Copy every line of the listing that holds the string "script".
- - -
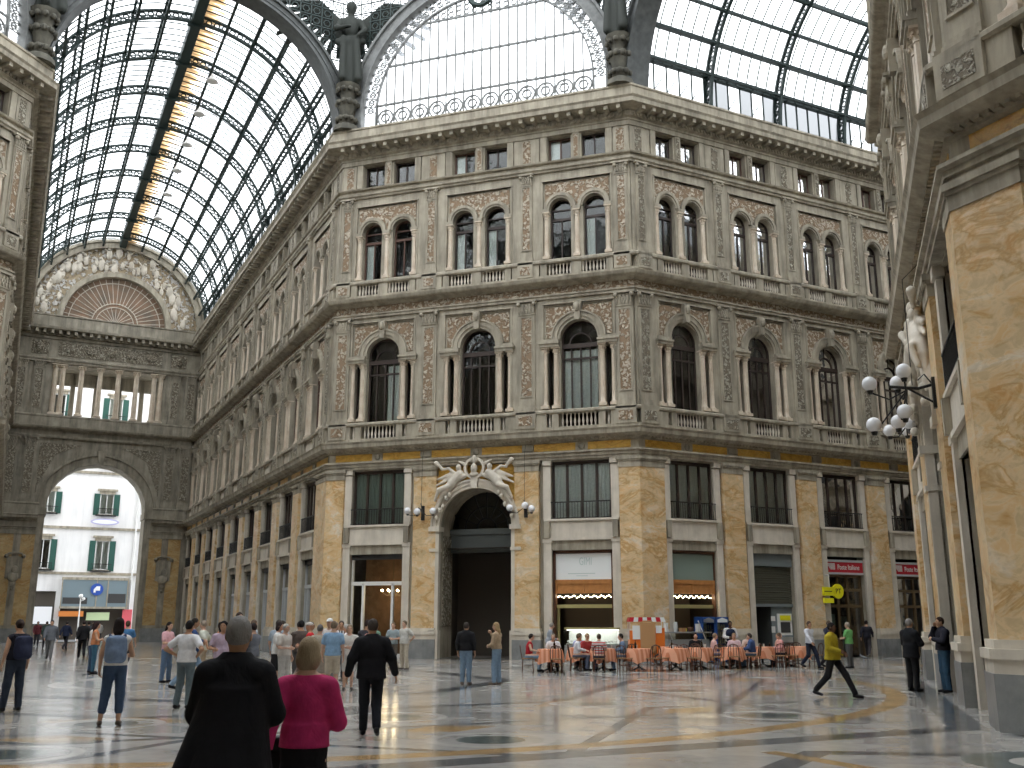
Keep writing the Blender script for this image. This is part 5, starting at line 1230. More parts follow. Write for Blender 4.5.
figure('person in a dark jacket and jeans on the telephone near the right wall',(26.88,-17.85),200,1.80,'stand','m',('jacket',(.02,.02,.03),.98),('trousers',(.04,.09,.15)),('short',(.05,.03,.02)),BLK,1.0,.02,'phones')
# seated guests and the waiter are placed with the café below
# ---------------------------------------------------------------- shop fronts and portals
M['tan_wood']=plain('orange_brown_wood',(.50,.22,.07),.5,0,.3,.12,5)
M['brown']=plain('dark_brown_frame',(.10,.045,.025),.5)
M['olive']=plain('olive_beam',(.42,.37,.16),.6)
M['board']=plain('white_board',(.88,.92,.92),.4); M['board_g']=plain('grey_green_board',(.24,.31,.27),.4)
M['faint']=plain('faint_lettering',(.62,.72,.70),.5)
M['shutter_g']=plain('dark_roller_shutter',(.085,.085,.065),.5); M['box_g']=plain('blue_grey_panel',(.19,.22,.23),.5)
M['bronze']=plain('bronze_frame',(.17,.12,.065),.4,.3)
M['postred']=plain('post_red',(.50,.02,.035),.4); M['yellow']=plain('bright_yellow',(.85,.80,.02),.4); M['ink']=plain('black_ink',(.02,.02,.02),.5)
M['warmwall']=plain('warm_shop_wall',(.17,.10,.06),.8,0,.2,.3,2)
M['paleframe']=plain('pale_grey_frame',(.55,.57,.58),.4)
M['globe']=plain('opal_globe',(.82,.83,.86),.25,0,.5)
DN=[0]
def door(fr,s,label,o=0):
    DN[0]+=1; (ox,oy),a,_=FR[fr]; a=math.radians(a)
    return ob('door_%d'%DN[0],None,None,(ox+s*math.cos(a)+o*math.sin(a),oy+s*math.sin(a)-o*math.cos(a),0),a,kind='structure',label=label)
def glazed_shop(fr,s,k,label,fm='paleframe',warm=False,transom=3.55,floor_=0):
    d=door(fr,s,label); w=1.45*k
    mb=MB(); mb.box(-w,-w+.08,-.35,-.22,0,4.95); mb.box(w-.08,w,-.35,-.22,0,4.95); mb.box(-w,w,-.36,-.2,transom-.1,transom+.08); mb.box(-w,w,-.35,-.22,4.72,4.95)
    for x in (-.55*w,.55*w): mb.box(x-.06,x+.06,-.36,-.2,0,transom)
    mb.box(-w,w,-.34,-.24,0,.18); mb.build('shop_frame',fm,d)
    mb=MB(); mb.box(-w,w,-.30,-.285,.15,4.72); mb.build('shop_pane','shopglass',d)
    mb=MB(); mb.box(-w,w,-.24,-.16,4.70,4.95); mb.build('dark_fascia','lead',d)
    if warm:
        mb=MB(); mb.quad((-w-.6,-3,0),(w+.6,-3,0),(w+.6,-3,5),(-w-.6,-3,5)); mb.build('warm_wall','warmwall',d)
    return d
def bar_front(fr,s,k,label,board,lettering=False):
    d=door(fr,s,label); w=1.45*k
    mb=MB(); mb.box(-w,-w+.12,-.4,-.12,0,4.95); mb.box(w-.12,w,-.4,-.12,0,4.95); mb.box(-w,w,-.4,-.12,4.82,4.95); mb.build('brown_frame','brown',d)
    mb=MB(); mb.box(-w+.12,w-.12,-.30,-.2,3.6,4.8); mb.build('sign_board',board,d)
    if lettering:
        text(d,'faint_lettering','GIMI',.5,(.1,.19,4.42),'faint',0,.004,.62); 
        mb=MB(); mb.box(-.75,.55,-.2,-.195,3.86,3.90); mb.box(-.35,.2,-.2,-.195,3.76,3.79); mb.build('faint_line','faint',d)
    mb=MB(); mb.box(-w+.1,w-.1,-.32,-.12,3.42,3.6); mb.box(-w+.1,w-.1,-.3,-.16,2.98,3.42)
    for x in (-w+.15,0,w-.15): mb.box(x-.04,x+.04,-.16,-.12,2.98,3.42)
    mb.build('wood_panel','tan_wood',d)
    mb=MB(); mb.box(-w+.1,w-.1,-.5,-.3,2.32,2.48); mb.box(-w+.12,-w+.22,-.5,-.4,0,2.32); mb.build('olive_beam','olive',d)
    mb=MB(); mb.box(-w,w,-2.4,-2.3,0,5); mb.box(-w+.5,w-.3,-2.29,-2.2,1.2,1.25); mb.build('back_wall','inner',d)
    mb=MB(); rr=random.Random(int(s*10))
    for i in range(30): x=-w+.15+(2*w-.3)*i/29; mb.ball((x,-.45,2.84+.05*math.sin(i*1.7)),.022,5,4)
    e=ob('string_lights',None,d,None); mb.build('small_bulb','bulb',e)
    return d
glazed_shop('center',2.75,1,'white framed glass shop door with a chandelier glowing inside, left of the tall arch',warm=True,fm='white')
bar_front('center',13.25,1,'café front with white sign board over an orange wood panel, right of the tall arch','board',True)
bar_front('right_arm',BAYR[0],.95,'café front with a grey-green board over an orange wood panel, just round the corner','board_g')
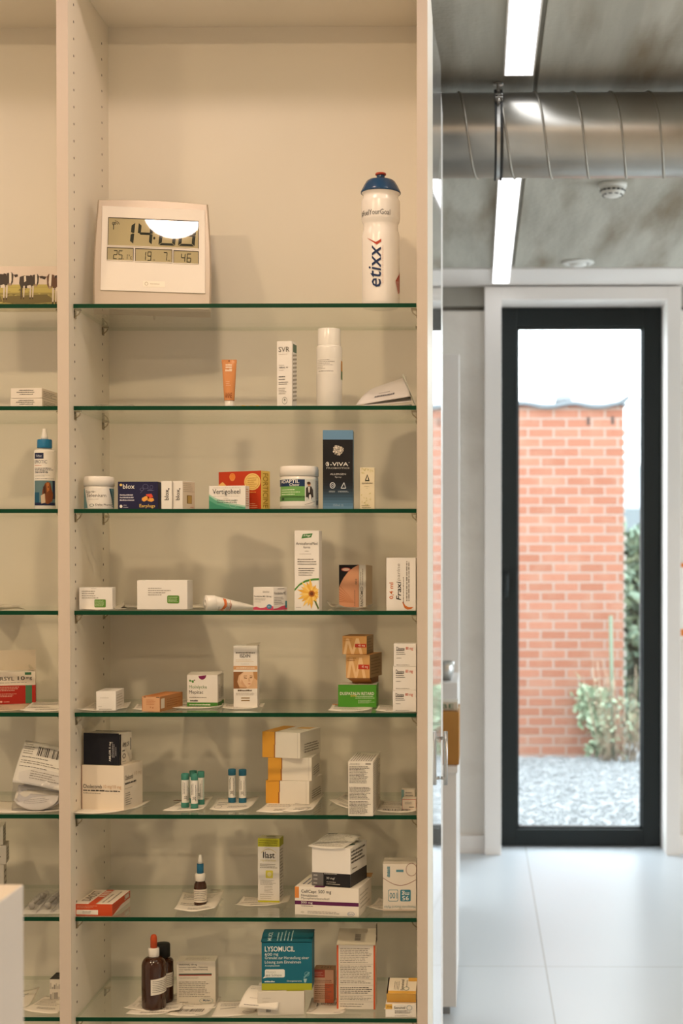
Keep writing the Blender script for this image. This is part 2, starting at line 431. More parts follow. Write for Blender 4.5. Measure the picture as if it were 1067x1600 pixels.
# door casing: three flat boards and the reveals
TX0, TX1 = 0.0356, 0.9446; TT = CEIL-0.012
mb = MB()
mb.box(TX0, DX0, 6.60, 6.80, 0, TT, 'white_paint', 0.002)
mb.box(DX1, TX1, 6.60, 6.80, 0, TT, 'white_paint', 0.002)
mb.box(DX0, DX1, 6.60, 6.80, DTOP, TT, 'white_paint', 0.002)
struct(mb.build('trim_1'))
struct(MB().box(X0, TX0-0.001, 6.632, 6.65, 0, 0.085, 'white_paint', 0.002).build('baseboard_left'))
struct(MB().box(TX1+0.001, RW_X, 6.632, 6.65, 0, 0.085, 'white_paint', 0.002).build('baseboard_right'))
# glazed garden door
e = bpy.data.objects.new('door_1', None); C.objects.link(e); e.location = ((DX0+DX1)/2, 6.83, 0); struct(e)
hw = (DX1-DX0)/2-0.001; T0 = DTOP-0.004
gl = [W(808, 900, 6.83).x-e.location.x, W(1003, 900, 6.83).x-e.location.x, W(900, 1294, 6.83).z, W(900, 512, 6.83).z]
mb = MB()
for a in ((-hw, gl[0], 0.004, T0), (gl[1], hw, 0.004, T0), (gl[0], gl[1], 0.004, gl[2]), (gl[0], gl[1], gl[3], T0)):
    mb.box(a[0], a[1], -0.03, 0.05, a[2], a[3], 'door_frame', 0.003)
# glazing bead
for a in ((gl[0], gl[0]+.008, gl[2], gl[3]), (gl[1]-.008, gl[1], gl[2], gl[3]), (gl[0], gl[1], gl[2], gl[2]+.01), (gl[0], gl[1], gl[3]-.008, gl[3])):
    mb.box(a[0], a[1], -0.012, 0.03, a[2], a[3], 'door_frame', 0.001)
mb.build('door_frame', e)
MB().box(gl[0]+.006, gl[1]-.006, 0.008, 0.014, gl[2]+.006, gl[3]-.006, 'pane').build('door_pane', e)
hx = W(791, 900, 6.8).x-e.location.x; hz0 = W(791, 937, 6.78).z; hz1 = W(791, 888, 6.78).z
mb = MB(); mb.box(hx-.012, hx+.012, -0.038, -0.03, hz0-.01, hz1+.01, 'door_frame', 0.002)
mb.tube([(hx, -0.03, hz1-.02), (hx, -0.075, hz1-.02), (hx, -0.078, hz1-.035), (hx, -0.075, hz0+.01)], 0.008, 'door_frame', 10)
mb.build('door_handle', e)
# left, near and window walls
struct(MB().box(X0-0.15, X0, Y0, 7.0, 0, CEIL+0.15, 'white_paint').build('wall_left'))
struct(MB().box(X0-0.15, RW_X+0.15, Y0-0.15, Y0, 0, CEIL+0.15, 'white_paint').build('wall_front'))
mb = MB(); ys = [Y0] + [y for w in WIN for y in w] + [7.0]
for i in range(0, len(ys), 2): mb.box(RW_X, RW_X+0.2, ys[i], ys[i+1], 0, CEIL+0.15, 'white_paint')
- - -
### EXERCISE RESULT
Keep writing the Blender script for this image. This is part 5, starting at line 1230. More parts follow. Write for Blender 4.5.
Keep writing the Blender script for this image. This is part 2, starting at line 431. More parts follow. Write for Blender 4.5. Measure the picture as if it were 1067x1600 pixels.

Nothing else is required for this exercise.